I realize that’s not what the phrase “to steal one’s thunder” is really about. It refers to showing someone up, which my friend most certainly didn’t do just by waking up to a storm I slept through. But the phrase didn’t start out that way.

When Appius and Virginia, a play you’ve probably never heard of, despite its innovative thunder, got pulled early and replaced with a production of Macbeth, which you probably have heard of, John Dennis decided to pick himself up and go to the show.

Since you’ve heard of it, you may recall that Macbeth begins with three witches and some thunder and lightning. This particular production of Macbeth, at the Drury Theatre, began with innovative thunder using the same technique recently developed by John Dennis.

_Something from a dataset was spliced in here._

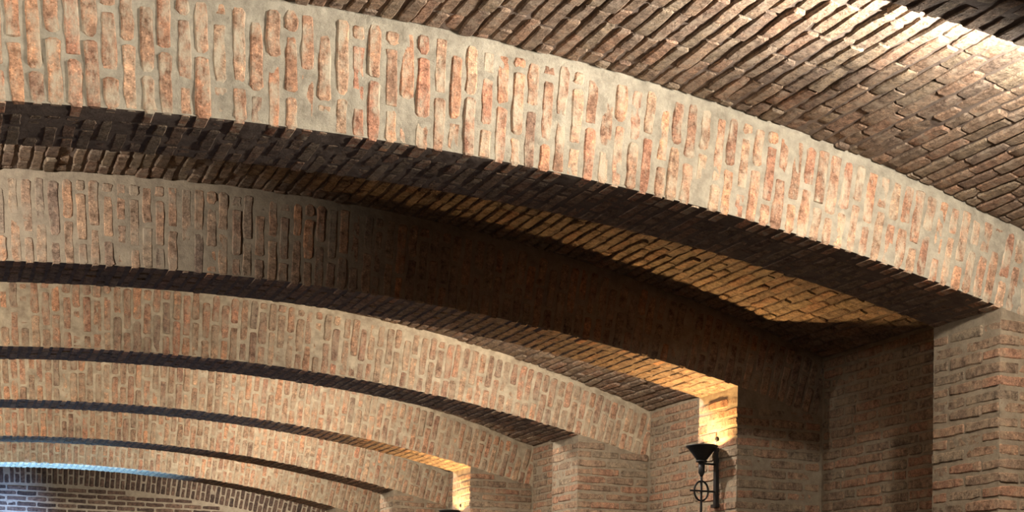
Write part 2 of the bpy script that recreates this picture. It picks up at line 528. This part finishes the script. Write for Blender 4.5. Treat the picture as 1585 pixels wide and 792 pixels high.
LABELS = [
    'near brick arch showing only its dark underside above the brightly raked vault',
    'widest brick arch, pale mortar and pink bricks over a black underside and a stout pier',
    'brick arch half in shadow whose pier carries the larger iron torch lamp',
    'evenly lit brick arch just behind the larger torch lamp, without a lamp of its own',
    'brick arch whose pier carries the smaller, farther torch lamp with a yellow glow',
    'narrow far brick arch next after the one with the smaller torch lamp, pale grey jamb',
    'farthest free brick arch, its underside tinted bright blue before the end wall',
]
FINE = [0.05, 0.0125, 0.016, 0.020, 0.026, 0.03, 0.035]
for n in range(7):
    arch(n, LABELS[n], FINE[n])
VF = [0.019, 0.022, 0.026, 0.035, 0.05, 0.05, 0.06]
for n in range(7):
    vault(n, ry(n) + DEP - 0.004, ry(n + 1) + 0.004, VF[n])
    side_wall(1, ry(n) + DEP, ry(n + 1), (0.05, 0.025, 0.03, 0.04, 0.06, 0.08, 0.08)[n])
    side_wall(-1, ry(n) + DEP, ry(n + 1), 0.3)
vault(9, -3.0, ry(0) + 0.004, 0.1, False)
side_wall(1, -3.0, ry(0), 0.3, False)
side_wall(-1, -3.0, ry(0), 0.3, False)

# end wall: a blind arch ring over level courses
ye = ry(7)
sh = Sheet()
sh.grid(span(-2.4, 5.6, 0.05), span(0, 1, 0.02), lambda x, v: (Vector((x, ye + 0.006, FLOOR + (zva(x) + 0.1 - FLOOR) * v)), Vector((0, -1, 0))), 0.004, 77, True)
sh.grid([-2.4, 5.6], [FLOOR, 2.6], lambda x, z: (Vector((x, ye + 0.35, z)), Vector((0, 1, 0))))
end = sh.build('wall_end', MO_END, 'structure')
B = Bricks()
th = -TH_W; k = 0
while th < TH_W:
    er = Vector((math.sin(th), 0, math.cos(th))); et = Vector((math.cos(th), 0, -math.sin(th)))
    r = R + 0.002; L = 0.12 if k % 2 else 0.24
    while r + 0.05 < r_ext(th) - 0.02:
        if r_ext(th) - 0.02 - r - L < 0.05: L = r_ext(th) - 0.02 - r
        B.add(Vector((XC, ye, ZC)) + er * (r + L / 2), Vector((0, -1, 0)), et, L, 0.002)
        r += L + 0.013; L = 0.24
    th += 0.0672 / R; k += 1
z = FLOOR + 0.04; k = 0
while z < 2.0:
    x = -2.2 + (0.128 if k % 2 else 0)
    while x < 5.3:
        if z + 0.03 < min(zin(x), zin(x + 0.24)):
            B.add(Vector((x + 0.12, ye, z)), Vector((0, -1, 0)), Vector((0, 0, 1)), 0.238, 0.002)
        x += 0.255
    z += 0.071; k += 1
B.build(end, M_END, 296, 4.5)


# ------------------------------------------------------------------ torch lamps
def lathe(prof, seg=28):
    v, f = [], []
    for r, z in prof:
        for i in range(seg):
            a = 2 * math.pi * i / seg; v.append(Vector((r * math.cos(a), r * math.sin(a), z)))
    for j in range(len(prof) - 1):
        for i in range(seg):
            a, b = j * seg + i, j * seg + (i + 1) % seg
            f.append((a, b, b + seg, a + seg))
    f.append(tuple(range(seg))[::-1]); f.append(tuple(range((len(prof) - 1) * seg, len(prof) * seg)))
    return v, f


def tube(path, rad, seg=10, closed=False):
    v, f = [], []; n = len(path)
    for i, p in enumerate(path):
        a = path[(i - 1) % n] if closed or i > 0 else p
        b = path[(i + 1) % n] if closed or i < n - 1 else p
        t = (b - a).normalized(); s_ = t.cross(Vector((0, 1, 0.01))).normalized(); w = t.cross(s_)
        for k in range(seg):
            q = 2 * math.pi * k / seg; v.append(p + (s_ * math.cos(q) + w * math.sin(q)) * rad)
    for i in range(n if closed else n - 1):
        for k in range(seg):
            a, b = i * seg + k, i * seg + (k + 1) % seg; c, d = ((i + 1) % n) * seg + k, ((i + 1) % n) * seg + (k + 1) % seg
            f.append((a, b, d, c))
    if not closed: f.append(tuple(range(seg))[::-1]); f.append(tuple(range((n - 1) * seg, n * seg)))
    return v, f


def box(a, b):
    v = [Vector((x, y, z)) for x in (a[0], b[0]) for y in (a[1], b[1]) for z in (a[2], b[2])]
    return v, [(0, 1, 3, 2), (4, 6, 7, 5), (0, 4, 5, 1), (2, 3, 7, 6), (0, 2, 6, 4), (1, 5, 7, 3)]


OFF, RIM = 0.118, 0.104


def torch(n, label, energy, ZR):
    yl = ry(n) + 0.238
    root = bpy.data.objects.new('torch_lamp', None); COL.objects.link(root)
    root.location = (XS - OFF, yl, ZR)
    root.empty_display_size = 0.1
    tag(root, label, 'lamp', 'iron torch lamps on the piers')
    def part(name, vf, mat, par=root, smooth=True):
        me = mesh(name, vf[0], vf[1], mat, smooth)
        return link(name, me, None, par)
    bowl = part('bowl', lathe([(0.030, -0.094), (0.036, -0.086), (0.050, -0.066), (0.070, -0.040), (0.092, -0.013), (RIM, -0.004), (RIM, 0.003),
                               (0.098, 0.003), (0.088, -0.012), (0.066, -0.038), (0.047, -0.066), (0.03, -0.082)]), M_IRON)
    part('bulb', lathe([(0.004, -0.080), (0.022, -0.076), (0.026, -0.062), (0.020, -0.052), (0.004, -0.048)], 16), M_BULB, bowl)
    part('collar', lathe([(0.022, -0.106), (0.037, -0.103), (0.037, -0.094), (0.030, -0.090)]), M_IRON)
    part('socket', lathe([(0.007, -0.200), (0.012, -0.188), (0.021, -0.172), (0.021, -0.104)], 20), M_IRON)
    part('rod', lathe([(0.003, -0.66), (0.009, -0.60), (0.008, -0.40), (0.008, -0.19)], 14), M_IRON)
    zc_ = -0.290
    part('ring', tube([Vector((0.051 * math.cos(a), 0, zc_ + 0.064 * math.sin(a))) for a in np.linspace(0, 2 * math.pi, 36, endpoint=False)], 0.0065, 10, True), M_IRON)
    part('crossbar', tube([Vector((-0.083, 0, zc_)), Vector((-0.06, 0, zc_)), Vector((0.05, 0, zc_)), Vector((OFF - 0.01, 0, zc_))], 0.0062), M_IRON)
    part('bracket_arm', tube([Vector((0.02, 0, -0.112)), Vector((0.06, 0, -0.112)), Vector((OFF - 0.01, 0, -0.112))], 0.007), M_IRON)
    br = part('bracket', box((OFF - 0.020, -0.016, -0.375), (OFF + 0.002, 0.016, -0.004)), M_IRON, root, False)
    part('foot_plate', box((OFF - 0.028, -0.034, -0.392), (OFF + 0.002, 0.034, -0.372)), M_IRON, br, False)
    part('wire', tube([Vector((OFF - 0.012, 0.0, -0.02)), Vector((OFF - 0.016, 0.0, 0.03)), Vector((OFF - 0.012, 0.0, 0.058))], 0.0022, 6), M_WIRE)
    part('hook', lathe([(0.006, 0.040), (0.011, 0.046), (0.012, 0.062), (0.006, 0.070)], 12), M_IRON).location = (OFF - 0.006, 0.0, 0.0)
    tl = lamp('torch_light', 'SPOT', (XS - OFF, yl, ZR - 0.034), energy, (1.0, 0.61, 0.25), (XS - OFF - 0.08, yl - 0.20, ZR + 1), 0.018, 162, 0.15)
    tl.data.use_nodes = True                   # softened fall-off: the bowl's reflector throws the light upwards
    nt = tl.data.node_tree; fo = nt.nodes.new('ShaderNodeLightFalloff'); fo.inputs['Strength'].default_value = 1.0; fo.inputs['Smooth'].default_value = 0.12
    nt.links.new(fo.outputs['Quadratic'], nt.nodes['Emission'].inputs['Strength'])
    return root


torch(2, 'larger iron torch lamp with flared bowl and ring, under a glowing yellow pier', 74, 1.283)
torch(4, 'smaller iron torch lamp farther down the hall, only its bowl rim in sight', 74, 1.24)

The story goes that he jumped up from the audience and declared something to the effect of (not all sources agree on the precise wording): “You won’t run my play, but you’ll steal my thunder!”

I suspect he used some harsher words, too, but whatever he said it is generally accepted that John Dennis coined the idiom “to steal one’s thunder.”

I realize that fun stories like this one are rarely true, but I haven’t been able to find anyone shouting on the internet that it’s not. Frankly, I’m not willing to expend more effort than a quick and shoddy Google search on this particular project, partly because I don’t want to be party to anyone figuratively stealing Dennis’s thunder.

No matter what the phrase might mean today, for frustrated playwright John Dennis and for this midwestern gal, it will always feel just a little bit literal. I’m happy to report that this past week I celebrated having my thunder back. My part of the world experienced its first good thunderstorm of the season. It sounded just like spring is supposed to sound. It sounded like home.